廃棄物を“海の恵み”に変える循環型ソリューション

ASEAN-Japanブルービジネス インタビューシリーズ vol.3: 双葉三共株式会社 松本靖生さん

2025年5月19日
Photo: 双葉三共株式会社

貴社のブルーエコノミーに対するビジョンを教えてください。

私たちのビジョンは、廃棄物を“海の恵みを育む力”へと変えること。高品質な堆肥で、陸と海の循環をつなぎ、赤潮や富栄養化を防ぎながら、海を守ります。ミネラル豊富な堆肥は海藻の成長を促し、ブルーカーボン吸収を高め、温暖化対策にも貢献。地域の廃棄物を資源に変え、農業と水産業の未来を支えます。新たな事業展開として、地元の漁業関係者と連携し、廃棄物の活用(昆虫化)による水産養殖の支援もあります。AIやバイオ技術も活用し、次世代に美しい地球を残していきたいと考えています。

ASEAN諸国でのブルーエコノミーの活動について教えてください。

当社では現在、高品質な肥料をベトナムに輸出しています。また、ベトナムの企業や大学と 協⼒して、廃棄物を高品質な肥料に変える技術の伝承を進めようとしています。
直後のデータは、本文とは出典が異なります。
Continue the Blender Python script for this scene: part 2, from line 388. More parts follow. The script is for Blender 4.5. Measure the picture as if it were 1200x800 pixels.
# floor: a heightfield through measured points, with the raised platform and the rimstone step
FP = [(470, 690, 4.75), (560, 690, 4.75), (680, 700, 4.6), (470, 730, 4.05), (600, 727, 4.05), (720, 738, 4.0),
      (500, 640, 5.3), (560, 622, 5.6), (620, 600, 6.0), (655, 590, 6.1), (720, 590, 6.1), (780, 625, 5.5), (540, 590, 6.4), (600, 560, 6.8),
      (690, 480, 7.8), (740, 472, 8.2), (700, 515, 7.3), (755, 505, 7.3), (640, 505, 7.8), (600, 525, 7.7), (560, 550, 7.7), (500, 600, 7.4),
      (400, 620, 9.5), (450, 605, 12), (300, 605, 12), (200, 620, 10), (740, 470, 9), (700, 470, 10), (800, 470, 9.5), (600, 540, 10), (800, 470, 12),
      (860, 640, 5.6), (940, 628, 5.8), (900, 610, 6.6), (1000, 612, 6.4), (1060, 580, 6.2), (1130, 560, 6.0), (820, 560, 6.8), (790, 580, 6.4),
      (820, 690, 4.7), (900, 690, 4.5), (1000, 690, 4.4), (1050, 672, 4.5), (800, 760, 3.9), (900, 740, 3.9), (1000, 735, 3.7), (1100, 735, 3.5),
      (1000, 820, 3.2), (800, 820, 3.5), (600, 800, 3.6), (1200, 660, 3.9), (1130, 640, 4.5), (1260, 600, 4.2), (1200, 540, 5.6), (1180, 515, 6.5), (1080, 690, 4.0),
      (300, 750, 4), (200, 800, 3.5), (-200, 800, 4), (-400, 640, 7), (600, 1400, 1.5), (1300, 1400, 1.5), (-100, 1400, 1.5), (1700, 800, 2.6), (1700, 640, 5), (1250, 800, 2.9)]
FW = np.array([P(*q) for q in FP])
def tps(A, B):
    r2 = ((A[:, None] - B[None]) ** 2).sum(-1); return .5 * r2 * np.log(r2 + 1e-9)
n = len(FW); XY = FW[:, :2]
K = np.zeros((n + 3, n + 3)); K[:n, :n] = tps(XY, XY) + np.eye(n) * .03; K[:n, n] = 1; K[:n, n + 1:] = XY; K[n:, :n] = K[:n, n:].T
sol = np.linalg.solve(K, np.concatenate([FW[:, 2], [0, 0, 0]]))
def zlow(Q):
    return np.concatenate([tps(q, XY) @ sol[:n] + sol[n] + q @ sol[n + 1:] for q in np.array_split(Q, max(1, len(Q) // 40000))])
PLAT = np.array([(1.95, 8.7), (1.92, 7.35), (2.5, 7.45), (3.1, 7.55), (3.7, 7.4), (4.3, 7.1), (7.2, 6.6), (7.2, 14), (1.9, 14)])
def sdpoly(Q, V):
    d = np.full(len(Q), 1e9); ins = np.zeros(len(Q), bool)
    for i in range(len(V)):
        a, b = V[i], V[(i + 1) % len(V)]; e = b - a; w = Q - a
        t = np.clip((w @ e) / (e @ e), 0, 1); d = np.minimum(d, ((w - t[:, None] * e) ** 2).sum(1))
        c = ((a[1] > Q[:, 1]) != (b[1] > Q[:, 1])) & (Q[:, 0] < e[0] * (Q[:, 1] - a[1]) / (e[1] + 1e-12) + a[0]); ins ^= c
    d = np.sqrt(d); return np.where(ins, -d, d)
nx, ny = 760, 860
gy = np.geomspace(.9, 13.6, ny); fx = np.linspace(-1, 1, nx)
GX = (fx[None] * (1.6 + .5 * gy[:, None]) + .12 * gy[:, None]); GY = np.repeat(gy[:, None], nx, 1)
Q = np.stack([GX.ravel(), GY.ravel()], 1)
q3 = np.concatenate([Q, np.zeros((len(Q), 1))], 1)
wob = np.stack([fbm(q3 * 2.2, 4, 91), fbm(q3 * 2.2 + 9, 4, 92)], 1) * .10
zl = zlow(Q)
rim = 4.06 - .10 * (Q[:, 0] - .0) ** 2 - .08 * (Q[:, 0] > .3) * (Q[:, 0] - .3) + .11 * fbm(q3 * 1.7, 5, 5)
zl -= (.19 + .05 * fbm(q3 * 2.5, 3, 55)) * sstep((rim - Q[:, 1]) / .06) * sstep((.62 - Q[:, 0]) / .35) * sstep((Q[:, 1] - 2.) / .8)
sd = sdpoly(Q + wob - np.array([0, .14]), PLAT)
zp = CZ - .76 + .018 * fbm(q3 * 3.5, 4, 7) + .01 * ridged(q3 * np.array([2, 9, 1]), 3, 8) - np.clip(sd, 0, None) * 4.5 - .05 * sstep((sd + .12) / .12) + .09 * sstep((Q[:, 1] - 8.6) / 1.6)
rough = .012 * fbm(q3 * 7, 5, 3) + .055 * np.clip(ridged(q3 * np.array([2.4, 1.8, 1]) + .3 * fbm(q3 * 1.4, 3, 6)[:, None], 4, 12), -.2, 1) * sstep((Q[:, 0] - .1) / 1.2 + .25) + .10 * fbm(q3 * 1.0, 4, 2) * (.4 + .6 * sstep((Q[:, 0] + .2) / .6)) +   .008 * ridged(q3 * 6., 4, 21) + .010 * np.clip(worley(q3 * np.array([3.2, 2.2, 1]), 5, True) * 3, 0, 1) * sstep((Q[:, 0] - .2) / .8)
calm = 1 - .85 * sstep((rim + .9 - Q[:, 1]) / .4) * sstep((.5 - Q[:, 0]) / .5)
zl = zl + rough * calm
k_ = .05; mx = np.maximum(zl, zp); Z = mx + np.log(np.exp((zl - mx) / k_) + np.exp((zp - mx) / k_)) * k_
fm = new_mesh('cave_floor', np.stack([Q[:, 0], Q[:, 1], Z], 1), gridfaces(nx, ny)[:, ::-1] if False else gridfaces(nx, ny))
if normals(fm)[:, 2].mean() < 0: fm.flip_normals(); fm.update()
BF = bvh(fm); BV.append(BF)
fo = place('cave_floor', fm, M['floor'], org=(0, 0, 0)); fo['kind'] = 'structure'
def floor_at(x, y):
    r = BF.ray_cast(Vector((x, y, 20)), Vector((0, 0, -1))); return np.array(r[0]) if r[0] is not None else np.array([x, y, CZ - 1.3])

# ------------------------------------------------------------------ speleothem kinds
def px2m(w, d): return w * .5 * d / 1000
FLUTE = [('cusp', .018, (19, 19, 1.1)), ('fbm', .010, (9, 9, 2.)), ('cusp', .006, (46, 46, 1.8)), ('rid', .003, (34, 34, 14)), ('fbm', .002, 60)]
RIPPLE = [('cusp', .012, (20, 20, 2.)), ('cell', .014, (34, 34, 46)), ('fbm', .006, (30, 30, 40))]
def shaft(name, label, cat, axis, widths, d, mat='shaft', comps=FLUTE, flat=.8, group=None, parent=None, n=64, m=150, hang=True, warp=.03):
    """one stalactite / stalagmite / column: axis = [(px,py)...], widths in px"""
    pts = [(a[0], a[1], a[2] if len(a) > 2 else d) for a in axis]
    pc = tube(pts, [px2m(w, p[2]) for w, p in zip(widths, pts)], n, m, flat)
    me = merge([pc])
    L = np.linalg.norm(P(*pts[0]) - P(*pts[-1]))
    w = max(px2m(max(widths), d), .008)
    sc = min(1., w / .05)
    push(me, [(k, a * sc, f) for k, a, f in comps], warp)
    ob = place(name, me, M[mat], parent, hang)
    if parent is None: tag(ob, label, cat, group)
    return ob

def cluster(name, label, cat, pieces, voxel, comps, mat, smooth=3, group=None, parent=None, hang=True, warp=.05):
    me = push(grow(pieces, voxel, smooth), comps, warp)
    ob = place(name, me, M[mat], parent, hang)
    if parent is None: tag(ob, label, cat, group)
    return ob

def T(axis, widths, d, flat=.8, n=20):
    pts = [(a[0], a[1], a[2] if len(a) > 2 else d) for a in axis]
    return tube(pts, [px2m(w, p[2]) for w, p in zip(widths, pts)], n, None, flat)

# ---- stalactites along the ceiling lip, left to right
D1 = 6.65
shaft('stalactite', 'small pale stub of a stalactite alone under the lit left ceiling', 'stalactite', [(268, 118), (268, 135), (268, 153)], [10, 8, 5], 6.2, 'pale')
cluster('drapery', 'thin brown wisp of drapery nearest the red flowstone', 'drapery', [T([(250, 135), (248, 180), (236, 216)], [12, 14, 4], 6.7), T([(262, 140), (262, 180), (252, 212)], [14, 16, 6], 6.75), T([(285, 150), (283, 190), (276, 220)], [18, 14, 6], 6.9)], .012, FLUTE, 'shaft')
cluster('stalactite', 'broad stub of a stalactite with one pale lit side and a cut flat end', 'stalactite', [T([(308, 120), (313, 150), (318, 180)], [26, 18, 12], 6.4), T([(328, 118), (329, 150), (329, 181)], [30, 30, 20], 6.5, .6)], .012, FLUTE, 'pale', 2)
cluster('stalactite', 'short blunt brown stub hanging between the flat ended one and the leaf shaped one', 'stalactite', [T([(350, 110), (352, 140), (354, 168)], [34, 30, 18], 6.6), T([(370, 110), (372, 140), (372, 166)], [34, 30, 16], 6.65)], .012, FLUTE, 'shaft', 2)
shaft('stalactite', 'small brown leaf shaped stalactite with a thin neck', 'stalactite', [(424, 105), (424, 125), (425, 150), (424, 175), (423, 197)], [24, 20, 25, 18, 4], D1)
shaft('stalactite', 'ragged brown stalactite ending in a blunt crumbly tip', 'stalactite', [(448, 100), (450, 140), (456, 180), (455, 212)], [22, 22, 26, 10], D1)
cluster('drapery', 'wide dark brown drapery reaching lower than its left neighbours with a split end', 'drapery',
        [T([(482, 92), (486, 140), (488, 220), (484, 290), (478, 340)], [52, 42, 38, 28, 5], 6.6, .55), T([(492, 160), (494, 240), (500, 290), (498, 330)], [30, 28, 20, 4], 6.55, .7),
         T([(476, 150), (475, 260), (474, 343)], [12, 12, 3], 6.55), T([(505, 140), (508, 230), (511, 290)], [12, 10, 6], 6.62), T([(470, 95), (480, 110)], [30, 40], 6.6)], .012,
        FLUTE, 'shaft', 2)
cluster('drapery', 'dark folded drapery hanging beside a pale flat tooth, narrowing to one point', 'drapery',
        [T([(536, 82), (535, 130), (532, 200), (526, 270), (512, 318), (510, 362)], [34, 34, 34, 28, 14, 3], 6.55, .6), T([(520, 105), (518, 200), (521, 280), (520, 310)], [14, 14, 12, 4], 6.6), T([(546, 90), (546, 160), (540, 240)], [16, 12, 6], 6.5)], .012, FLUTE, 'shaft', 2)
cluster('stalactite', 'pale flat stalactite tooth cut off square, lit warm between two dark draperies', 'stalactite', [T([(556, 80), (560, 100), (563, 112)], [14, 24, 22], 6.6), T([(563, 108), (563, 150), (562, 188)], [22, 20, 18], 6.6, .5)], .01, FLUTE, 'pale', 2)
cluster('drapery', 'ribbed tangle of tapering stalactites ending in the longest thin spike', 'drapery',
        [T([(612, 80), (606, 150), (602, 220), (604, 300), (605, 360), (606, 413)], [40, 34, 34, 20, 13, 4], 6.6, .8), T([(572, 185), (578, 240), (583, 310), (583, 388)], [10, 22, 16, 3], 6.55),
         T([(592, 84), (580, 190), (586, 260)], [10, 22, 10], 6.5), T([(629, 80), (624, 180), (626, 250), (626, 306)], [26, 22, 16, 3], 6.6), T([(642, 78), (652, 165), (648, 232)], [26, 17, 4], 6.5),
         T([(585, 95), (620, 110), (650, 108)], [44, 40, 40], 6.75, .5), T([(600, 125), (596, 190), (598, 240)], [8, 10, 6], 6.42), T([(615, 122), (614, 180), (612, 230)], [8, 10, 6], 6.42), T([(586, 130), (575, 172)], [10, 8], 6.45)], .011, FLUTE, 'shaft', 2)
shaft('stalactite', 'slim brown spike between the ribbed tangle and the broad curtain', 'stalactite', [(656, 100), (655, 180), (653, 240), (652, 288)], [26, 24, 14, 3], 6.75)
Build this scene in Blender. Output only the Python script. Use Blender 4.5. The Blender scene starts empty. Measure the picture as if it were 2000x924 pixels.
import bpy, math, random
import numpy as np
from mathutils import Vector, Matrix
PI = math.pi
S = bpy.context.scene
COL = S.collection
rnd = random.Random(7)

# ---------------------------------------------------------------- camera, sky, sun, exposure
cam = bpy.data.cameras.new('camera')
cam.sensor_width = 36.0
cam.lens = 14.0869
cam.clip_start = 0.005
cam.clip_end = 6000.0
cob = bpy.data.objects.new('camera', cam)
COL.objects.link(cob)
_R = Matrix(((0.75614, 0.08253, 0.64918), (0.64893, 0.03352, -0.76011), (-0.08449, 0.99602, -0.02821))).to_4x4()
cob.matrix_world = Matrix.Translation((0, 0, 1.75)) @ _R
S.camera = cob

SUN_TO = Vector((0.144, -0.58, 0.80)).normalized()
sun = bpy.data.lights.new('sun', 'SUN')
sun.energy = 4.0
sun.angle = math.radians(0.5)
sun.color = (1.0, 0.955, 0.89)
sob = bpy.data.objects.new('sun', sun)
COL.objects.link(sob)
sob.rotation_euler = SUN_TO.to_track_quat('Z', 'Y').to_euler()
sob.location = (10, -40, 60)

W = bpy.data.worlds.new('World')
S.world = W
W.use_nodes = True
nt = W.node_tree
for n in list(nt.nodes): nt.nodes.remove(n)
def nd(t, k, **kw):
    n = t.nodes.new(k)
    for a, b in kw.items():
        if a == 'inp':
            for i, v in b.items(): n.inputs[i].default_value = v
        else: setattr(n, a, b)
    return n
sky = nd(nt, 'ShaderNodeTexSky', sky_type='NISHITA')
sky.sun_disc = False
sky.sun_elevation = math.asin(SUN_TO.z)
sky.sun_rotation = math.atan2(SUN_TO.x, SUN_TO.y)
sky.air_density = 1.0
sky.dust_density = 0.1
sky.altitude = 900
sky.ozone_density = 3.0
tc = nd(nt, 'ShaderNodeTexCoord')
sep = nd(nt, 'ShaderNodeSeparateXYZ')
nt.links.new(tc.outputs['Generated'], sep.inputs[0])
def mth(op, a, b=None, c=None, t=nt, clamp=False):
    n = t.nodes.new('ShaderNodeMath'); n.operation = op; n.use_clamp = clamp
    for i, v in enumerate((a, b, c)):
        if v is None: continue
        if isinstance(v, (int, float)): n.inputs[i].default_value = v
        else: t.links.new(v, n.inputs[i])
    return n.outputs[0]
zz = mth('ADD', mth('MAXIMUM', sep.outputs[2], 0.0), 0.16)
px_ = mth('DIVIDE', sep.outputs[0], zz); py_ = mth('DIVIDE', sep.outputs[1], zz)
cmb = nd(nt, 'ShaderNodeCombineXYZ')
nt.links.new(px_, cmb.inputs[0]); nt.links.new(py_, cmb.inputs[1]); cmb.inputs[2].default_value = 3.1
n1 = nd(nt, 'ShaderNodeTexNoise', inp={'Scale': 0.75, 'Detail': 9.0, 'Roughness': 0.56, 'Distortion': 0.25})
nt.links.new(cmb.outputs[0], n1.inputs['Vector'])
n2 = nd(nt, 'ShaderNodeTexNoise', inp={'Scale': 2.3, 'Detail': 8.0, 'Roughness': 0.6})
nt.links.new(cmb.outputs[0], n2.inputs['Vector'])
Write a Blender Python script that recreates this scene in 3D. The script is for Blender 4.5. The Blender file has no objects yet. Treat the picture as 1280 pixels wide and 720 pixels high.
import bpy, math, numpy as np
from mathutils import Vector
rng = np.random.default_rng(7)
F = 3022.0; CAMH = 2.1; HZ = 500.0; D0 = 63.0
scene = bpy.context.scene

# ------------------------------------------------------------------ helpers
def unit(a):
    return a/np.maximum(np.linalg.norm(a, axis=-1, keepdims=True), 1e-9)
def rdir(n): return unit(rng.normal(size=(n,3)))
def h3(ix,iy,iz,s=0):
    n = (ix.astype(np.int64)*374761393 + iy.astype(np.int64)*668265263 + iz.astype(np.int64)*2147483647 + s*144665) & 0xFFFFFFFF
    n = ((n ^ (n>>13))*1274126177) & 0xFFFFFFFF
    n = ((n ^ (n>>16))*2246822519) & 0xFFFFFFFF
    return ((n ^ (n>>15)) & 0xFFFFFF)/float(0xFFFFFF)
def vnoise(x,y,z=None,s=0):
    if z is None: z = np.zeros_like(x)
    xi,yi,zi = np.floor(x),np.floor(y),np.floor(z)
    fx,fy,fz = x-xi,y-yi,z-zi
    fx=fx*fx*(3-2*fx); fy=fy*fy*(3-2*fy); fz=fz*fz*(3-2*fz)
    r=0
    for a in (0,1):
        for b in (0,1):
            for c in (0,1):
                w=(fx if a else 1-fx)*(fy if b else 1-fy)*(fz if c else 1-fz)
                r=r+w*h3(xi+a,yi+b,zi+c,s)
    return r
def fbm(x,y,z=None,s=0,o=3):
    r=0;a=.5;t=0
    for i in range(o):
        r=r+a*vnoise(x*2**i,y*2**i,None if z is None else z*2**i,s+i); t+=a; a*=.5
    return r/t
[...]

日本・ASEANのブルーエコノミー促進に向けた抱負を教えてください。

私たちは、廃棄物を資源に変える堆肥化技術で、日本の沿岸環境の改善やブルーカーボン生態系の再生を推進し、地域の農林水産業と連携して循環型経済を築きます。ASEAN地域では、各国のニーズに合わせて持続可能な水産養殖や環境保全に貢献。技術交流や人材育成も進め、地域の未来を共に創ります。日本とASEANが手を取り合い、私たちの技術を活かせば、ブルーエコノミーはもっと豊かで持続可能なものになります。今回、国際機関日本ASEANセンターの事業との関連からUNDPのイベントに参加したことをきっかけに、この想いが実現へとつながることを願っています。

Photo: 双葉三共株式会社

ASEANブルーエコノミー・イノベーション・プロジェクトは2023年の日本ASEAN友好協力50周年特別首脳会議にて発表された共同ビジョン・ステートメント、ならびに同年にASEANで採択された「ブルーエコノミーフレームワーク」を受け、日本政府の拠出を得て、2024年3月から2025年3月まで実施されました。このプロジェクトは、海洋淡水資源の持続可能な管理を実現する革新的なソリューションを発掘し、資金提供や支援を行うことで、ASEAN諸国および東チモールにおけるブルーエコノミーの発展を目指しました。日本とASEAN諸国の経済連携も推進するため、日本企業の方に積極的にご参加いただきました。

詳しくはUNDPインドネシア事務所のサイトをご覧ください。


ブルーエコノミーとは?

 ブルーエコノミーは、海洋と海洋資源を保全し、持続可能に活用する経済のあり方です。海洋は世界の経済・社会発展に不可欠であり、特に沿岸地域の人々にとって重要な資源です。ブルーエコノミーの推進は、環境保全と経済成長を両立し、未来の世代に豊かな海を引き継ぐ鍵となります。